A Los Angeles cop who writes under the pseudonym of ‘Jack Dunphy’ has a much more sympathetic view of Rodney King that I do.
ON THE DEATH OF RODNEY KING
By Jack Dunphy
Ricochet
June 19, 2012
It’s shocking to learn that anyone has died at the age of 47, but truth be told, in some cases it’s not quite as shocking as in others. Rodney King’s death was surprising, but not entirely so.
It often seemed as though King had been arrested or otherwise contacted by most police officers in Southern California, but this was an experience that escaped me.
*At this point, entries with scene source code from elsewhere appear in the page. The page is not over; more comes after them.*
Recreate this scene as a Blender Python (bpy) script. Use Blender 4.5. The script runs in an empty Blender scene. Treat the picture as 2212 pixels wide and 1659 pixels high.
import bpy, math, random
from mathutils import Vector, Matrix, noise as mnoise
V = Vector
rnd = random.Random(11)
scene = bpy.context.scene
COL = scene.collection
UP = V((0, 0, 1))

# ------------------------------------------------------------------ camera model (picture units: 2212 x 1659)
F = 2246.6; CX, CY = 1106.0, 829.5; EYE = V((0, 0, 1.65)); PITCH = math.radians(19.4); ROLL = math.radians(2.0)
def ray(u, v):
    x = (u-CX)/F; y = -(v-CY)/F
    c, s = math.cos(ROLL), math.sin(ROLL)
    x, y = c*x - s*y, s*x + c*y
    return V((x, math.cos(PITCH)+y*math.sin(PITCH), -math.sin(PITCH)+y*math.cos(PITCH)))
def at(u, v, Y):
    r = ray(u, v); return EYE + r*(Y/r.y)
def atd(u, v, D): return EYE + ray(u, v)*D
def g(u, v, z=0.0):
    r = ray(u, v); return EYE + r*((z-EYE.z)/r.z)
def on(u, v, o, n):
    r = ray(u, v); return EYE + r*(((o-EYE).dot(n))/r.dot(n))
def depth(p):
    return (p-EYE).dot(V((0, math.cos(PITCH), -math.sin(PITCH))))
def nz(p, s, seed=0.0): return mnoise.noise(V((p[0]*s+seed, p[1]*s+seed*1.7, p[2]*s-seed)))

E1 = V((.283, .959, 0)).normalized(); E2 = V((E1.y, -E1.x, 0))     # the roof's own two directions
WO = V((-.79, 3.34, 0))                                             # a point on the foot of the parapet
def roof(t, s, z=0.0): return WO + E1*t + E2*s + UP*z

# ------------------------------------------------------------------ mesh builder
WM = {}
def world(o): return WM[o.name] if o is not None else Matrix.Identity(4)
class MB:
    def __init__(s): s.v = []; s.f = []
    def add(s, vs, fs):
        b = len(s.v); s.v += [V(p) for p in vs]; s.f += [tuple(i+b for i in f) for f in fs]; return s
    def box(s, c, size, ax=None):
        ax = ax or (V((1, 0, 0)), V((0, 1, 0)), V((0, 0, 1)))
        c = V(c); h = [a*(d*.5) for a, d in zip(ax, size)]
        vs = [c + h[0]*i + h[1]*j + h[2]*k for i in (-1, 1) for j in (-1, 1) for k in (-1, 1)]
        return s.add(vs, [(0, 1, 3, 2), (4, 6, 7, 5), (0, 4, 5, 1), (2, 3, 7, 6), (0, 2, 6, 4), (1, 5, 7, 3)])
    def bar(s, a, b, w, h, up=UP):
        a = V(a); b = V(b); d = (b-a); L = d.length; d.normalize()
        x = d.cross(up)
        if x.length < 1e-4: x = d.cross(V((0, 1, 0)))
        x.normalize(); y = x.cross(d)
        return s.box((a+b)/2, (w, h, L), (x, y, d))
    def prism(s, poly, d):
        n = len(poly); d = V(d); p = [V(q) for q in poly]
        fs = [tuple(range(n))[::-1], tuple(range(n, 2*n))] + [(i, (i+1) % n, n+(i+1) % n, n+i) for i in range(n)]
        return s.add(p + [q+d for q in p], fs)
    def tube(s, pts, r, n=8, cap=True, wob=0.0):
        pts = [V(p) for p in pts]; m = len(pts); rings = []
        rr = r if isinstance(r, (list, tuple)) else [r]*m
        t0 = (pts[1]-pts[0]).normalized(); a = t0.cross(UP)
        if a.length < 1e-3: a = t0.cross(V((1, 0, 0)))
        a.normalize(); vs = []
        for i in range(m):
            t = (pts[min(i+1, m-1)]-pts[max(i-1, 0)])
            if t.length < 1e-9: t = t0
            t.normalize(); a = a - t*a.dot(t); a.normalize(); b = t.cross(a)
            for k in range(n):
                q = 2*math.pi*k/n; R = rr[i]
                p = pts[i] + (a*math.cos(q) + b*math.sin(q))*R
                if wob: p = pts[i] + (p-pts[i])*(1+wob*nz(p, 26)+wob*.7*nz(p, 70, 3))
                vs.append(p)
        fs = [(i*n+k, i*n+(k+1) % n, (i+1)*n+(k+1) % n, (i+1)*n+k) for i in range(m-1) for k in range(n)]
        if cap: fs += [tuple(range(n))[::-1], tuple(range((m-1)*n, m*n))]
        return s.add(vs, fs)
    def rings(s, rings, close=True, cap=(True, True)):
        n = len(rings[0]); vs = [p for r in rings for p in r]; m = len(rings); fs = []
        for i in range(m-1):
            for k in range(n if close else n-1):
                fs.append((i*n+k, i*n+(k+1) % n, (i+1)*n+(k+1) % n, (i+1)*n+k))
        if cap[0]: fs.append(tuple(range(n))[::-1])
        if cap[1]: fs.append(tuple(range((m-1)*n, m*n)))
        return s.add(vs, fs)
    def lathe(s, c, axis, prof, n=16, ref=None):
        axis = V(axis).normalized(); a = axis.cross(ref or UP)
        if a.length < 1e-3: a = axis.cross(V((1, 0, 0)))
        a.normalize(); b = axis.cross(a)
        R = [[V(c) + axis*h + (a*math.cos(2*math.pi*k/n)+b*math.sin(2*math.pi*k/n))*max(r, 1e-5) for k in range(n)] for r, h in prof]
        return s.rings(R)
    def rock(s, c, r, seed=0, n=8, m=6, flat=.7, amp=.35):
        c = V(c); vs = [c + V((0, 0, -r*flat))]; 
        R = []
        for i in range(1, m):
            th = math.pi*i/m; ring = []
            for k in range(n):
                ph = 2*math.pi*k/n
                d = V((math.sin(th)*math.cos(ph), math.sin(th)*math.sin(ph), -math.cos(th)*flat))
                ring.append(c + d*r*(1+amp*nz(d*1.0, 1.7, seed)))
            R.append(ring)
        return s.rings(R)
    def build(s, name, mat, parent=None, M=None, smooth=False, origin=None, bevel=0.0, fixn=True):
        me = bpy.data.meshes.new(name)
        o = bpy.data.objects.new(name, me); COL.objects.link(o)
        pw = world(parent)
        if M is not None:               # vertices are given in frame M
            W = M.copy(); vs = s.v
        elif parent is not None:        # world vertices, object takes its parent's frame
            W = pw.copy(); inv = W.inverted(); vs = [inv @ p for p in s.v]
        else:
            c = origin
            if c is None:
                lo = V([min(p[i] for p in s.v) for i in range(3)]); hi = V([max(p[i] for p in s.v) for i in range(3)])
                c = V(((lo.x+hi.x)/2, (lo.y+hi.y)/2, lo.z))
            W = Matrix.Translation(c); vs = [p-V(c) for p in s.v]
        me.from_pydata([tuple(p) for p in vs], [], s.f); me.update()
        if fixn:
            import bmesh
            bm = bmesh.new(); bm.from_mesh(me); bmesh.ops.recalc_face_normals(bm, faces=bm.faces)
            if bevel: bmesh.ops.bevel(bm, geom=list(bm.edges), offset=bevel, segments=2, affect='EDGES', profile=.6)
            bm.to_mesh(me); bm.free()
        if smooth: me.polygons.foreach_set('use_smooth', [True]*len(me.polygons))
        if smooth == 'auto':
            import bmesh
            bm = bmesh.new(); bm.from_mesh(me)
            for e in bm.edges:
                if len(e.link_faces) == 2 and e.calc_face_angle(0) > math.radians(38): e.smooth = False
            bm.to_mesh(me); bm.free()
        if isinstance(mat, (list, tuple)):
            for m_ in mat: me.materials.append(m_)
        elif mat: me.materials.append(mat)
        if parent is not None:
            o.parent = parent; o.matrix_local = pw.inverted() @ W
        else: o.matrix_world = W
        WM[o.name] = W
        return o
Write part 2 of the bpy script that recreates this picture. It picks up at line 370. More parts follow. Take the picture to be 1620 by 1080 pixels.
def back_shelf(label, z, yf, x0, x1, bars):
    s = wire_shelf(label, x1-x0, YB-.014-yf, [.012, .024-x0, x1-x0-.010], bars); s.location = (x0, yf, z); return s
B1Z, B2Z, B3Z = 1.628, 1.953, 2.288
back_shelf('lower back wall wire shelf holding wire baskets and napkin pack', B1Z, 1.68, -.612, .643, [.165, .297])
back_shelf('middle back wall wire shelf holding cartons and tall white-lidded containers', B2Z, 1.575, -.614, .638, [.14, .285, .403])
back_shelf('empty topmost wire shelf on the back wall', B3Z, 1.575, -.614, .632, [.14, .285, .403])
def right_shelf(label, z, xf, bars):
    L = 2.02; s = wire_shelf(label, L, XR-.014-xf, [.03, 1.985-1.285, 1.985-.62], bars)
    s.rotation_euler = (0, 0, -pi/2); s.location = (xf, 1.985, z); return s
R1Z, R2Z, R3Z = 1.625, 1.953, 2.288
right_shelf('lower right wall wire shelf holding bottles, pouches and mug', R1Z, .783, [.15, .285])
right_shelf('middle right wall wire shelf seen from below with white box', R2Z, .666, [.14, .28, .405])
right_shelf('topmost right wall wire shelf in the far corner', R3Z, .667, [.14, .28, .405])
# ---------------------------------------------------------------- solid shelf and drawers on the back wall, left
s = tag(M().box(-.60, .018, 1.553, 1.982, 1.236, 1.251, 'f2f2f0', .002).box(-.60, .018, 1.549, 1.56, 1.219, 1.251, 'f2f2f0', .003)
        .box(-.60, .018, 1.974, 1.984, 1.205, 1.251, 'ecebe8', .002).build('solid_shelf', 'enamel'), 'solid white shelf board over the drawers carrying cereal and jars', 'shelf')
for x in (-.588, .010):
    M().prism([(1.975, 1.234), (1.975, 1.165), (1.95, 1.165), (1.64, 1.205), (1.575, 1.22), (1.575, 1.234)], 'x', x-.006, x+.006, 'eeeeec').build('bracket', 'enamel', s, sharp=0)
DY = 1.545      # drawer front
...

I knew him only from press reports and interviews, some of these coming recently on the occasion of the 20th anniversary of the Los Angeles riots that most commonly bear his name.
King’s life was not one to be emulated, and he is neither a hero nor a martyr for the cause of civil rights despite the efforts by some to fashion him into one. Some of the press coverage of his death has bordered on the comically hagiographic, with perhaps the most glaring example I came across appearing in the Los Angeles Times on Tuesday. “King explained,” wrote Times writer Kurt Streeter, “how as boots and batons fell, as electricity from Tasers ripped through his body, he thought of what it was like for African slaves to withstanding [sic] whippings. The thought of what they went through helped him stay alive.”
I doubt it.
At the time of his infamous arrest in 1991, King was on parole after an armed robbery conviction, this stemming from a 1989 incident in which he threatened a Korean store owner with an iron bar and struck him with a pole. A violent crime, to be sure, but on the depravity scale it scarcely budged the needle.
Rodney King was not a hardened criminal, but rather a man who lacked sufficient restraint on his appetites, the result of which was a string of arrests for relatively minor offenses like drunk driving and domestic violence. And though the Los Angeles County coroner has yet to disclose the results of King’s autopsy, it will surprise few when it is revealed – as it surely will be – that he was intoxicated on one or more substances when he drowned in his backyard pool. As is the case with most people, he lived and apparently died with the consequences of his own decisions.
In God’s mercy, may he find the peace in the next life that eluded him in this one. R.I.P.
1 comment:
It is highly unlikely that the LA County Coroner will ever release autopsy results on Rodney King because he died in San Bernardino County.